Jesus’ arrest and trial, and especially His gruesome passion and death had been a horrible shock to His followers, but it should have been expected. He had told then that it would happen. It was inevitable since lives of goodness and justice have a way of threatening those in power and those of us who prefer easier paths than the way of the Truth. Nevertheless, His disciples had not expected such a violent and bloody death, and these women were now trying to remedy a hasty and ill-prepared burial. As traumatic as the Crucifixion was for them to experience, they experience more fear at the encounter with the empty tomb because the empty tomb is so very real that it demands a decisive response to believe or to deny. The victory of Jesus’ Resurrection over death is so real that it requires us to accept the real intimacy of the mystery of the empty tomb, be converted, and not remain distant by considering it only to be a riddle.

As Pope Francis preached at the Easter Vigil in 2018, “To enter into the mystery demands that we not be afraid of reality: that we not be locked into ourselves, that we not flee from what we fail to understand, that we not close our eyes to problems or deny them, that we not dismiss our questions…To enter into the mystery, we need humility, the lowliness to abase ourselves, to come down from the pedestal of our “I” which is so proud, of our presumption; the humility not to take ourselves so seriously, recognizing who we really are: creatures with strengths and weaknesses, sinners in need of forgiveness. To enter into the mystery, we need the lowliness that is powerlessness, the renunciation of our idols… in a word, we need to adore. Without adoration, we cannot enter into the mystery.”
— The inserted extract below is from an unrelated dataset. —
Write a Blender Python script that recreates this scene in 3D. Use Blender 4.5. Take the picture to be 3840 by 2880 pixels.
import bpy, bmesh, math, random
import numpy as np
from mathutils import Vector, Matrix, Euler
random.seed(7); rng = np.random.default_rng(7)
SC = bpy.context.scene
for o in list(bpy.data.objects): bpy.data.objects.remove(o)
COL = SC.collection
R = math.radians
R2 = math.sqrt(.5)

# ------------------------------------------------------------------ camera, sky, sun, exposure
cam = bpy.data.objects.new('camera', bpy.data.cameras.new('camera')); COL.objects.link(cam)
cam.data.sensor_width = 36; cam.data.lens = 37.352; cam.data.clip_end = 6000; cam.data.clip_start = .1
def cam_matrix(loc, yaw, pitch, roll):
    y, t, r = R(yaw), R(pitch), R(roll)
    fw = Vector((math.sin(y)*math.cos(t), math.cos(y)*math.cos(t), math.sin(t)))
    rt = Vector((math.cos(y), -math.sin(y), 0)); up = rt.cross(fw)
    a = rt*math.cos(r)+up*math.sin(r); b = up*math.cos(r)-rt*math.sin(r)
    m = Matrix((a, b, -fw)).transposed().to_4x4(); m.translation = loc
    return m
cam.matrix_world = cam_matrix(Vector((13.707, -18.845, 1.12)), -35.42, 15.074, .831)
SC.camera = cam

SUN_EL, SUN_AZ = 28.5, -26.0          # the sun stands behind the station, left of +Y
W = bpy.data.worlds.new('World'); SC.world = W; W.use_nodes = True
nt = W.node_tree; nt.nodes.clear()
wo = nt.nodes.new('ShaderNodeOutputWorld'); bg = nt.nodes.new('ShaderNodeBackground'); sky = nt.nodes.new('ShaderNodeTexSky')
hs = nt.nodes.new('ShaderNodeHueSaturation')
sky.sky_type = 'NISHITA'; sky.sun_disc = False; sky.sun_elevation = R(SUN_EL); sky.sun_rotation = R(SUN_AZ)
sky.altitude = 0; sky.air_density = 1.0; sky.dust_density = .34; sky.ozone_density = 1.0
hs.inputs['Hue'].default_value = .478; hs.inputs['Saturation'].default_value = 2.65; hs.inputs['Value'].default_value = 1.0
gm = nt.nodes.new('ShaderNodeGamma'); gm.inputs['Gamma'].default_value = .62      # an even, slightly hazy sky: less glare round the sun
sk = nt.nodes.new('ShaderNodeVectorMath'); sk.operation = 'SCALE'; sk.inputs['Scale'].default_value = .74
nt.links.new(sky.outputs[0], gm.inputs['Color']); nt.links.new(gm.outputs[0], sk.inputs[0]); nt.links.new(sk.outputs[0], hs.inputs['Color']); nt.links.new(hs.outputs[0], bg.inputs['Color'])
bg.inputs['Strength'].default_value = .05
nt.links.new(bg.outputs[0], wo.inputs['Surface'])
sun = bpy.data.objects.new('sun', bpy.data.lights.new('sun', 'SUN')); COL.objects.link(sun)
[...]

If we as followers of Christ are unprepared for His death and our share in it, then we certainly are unprepared for an empty tomb. Baptism illuminates our minds to see what is real through faith. The white robes that those who are baptized wear are akin to the white robe of the messenger who proclaimed the Resurrection of Jesus to the women in the Gospel. Faith given through Baptism shows us that the empty tomb has become a passage to a life that is beyond our control. The empty tomb has become a sign of the fullness of life, the cause of our joy. It is the joy of that new life that we celebrate today. Jesus of Nazareth, the Crucified is risen. He has gone before us. Alleluia.